Sight vai muito além do vídeo do Project Glass, em todas as frentes, aqui a tecnologia de interfaces torna-se de uma vez só totalmente invisível, velho sonho de todos os designers deste campo. Tudo está embebido directamente nos olhos das pessoas. E a interface está não apenas em rede, como consegue detectar toda a realidade envolvente, ambiente, objectos e pessoas. Em termos de sistema de interfaces é como se todo o mundo estivesse ligado a uma enorme base de dados, do tipo do Facebook, com todos os descritivos, e nós lhe pudessemos aceder apenas olhando para os objectos ou pensando sobre eles.

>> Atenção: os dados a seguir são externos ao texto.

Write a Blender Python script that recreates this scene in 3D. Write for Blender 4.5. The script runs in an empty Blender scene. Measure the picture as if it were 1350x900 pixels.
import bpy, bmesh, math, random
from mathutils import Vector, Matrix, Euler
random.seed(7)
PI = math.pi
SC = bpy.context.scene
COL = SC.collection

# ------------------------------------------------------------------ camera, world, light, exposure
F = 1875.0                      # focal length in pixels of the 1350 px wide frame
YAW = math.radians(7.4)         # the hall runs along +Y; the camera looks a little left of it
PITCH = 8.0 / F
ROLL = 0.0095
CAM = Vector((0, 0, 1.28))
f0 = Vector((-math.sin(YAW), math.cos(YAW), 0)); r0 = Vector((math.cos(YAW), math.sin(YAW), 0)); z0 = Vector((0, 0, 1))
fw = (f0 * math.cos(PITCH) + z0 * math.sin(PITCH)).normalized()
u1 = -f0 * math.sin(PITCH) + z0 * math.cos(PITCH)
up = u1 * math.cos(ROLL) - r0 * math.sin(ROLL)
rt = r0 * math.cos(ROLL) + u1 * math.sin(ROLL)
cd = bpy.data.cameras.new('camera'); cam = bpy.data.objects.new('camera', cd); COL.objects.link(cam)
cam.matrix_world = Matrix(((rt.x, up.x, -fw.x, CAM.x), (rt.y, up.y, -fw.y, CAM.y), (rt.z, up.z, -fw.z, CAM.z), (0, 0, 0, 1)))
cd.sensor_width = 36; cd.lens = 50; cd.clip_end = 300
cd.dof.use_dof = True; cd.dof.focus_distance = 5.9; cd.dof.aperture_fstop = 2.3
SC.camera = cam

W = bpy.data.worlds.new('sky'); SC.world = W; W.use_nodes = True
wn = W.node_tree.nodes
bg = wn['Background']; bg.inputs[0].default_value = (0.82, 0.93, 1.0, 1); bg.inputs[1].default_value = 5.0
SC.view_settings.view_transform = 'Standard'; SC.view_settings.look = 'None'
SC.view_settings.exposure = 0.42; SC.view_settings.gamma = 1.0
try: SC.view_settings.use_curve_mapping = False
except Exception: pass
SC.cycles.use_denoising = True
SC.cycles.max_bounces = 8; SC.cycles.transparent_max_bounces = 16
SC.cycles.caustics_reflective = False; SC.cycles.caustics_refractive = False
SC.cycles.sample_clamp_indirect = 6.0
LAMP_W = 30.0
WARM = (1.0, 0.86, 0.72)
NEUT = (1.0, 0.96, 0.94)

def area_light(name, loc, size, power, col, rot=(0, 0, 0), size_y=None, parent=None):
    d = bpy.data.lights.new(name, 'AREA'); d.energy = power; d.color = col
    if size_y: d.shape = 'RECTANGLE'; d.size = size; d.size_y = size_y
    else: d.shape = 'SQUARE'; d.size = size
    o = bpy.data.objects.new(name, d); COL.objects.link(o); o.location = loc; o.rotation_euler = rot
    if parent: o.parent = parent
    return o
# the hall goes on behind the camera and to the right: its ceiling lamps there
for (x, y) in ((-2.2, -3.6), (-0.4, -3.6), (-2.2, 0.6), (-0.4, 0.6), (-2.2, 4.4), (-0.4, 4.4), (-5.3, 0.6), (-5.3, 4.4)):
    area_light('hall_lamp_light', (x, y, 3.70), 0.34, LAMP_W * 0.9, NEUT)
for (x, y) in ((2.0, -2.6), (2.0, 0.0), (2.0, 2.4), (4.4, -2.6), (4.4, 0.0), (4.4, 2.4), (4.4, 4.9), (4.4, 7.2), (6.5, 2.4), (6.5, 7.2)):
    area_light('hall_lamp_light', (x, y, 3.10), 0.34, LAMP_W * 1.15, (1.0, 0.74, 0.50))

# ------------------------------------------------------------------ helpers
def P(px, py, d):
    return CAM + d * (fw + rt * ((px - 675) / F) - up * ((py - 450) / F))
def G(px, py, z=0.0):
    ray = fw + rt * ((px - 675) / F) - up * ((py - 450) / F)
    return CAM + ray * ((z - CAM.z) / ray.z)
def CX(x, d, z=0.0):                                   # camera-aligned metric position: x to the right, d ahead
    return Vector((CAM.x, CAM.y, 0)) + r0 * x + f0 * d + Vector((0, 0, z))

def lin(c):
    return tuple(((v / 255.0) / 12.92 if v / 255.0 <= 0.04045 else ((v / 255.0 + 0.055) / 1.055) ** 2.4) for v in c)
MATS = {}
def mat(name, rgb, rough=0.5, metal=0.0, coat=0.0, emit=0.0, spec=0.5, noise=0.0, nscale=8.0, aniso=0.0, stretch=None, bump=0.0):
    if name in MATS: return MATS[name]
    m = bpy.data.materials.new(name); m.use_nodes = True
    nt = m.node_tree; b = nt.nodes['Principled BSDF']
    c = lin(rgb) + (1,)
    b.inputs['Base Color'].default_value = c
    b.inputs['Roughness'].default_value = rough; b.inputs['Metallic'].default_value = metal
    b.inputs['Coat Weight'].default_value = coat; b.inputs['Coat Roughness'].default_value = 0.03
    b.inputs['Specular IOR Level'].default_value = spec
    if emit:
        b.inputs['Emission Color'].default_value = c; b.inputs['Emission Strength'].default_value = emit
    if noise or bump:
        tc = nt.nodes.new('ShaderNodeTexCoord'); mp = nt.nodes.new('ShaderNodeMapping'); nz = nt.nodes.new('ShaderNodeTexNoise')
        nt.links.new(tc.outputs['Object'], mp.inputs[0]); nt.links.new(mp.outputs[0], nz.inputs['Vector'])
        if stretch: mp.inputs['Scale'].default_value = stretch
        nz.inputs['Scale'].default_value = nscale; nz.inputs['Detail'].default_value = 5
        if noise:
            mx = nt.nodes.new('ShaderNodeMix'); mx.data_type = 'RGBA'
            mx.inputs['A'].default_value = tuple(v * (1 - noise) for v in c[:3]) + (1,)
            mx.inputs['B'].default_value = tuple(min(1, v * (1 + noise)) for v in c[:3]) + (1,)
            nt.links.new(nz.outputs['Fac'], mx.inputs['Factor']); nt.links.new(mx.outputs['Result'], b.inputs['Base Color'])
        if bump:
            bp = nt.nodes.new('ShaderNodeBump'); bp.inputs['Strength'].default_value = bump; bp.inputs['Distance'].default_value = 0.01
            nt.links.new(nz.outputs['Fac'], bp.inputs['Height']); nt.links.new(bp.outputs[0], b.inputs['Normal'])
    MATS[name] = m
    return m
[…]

Depois no campo do design de interacção, surge então o grande modelo do momento, a gamification. Todas as actividades agora realizadas por cada indivíduo que faz uso do Sight são geradas em função de objectivos concretos, perfeitamente delineados e delimitados, com recompensas claras e identificáveis. Já não fazemos as coisas porque é o nosso dever, ou porque fica bem, ou porque desejamos, mas apenas e só para cumprir missões, conquistas pontos e medalhas, subir na respeitabilidade, ou qualquer outro parâmetro moral que desejemos.
O que temos com esta tecnologia, é o desenvolvimento de toda uma sociedade parametrizada, e etiquetada, disposta em patamares hierárquicos. Porque tudo é parametrizado, e atingível por todos os que cumpram com as regras, a sociedade à partida torna-se mais transparente. Todos sabem o que é necessário para mudar de patamar, o que é preciso fazer, não existem sobressaltos, porque tudo depende do mérito do empenho de cada um. Ou talvez não. Aliás é exactamente com isso que o filme termina, com uma possível fonte de perturbação ou corrupção de todo o sistema.
Para além da possibilidade de corrompimento dos sistemas, existem aqui várias outras questões que me deixaram a reflectir, sendo que a mais relevante parece-me ser a nossa incapacidade cognitiva para lidar com tanta informação em tempo-real. Embora até aqui o filme tente dar respostas ao fazer uso de rotinas de IA que ajudam a tomar decisões, como acontece quando o protagonista usa uma "dating app" Wingman. Ainda assim levantam-se muitos problemas aqui, aliás todo o filme é rico a desafiar-nos.
Quanto ao final apesar de negro, não é propriamente distópico, mas do meu lado é inevitavel olhar de frente para a distopia aqui gerada. O que podemos retirar de Sight é que as tecnologias que criamos se reproduzem e evoluem a um ritmo alucinante, e os nossos corpos, como meras máquinas orgânicas vão mantendo-se muito homogéneas ao longo do tempo. O que me leva ao óbvio, quanto mais a tecnologia evoluir, mais dependente seremos desta para nos movimentarmos no mundo. Quando nos dermos conta, não passaremos de baterias ligados a máquinas em estados de semi-coma, vivendo em mundos de cores e formas. Uma nova explicação para a Matrix?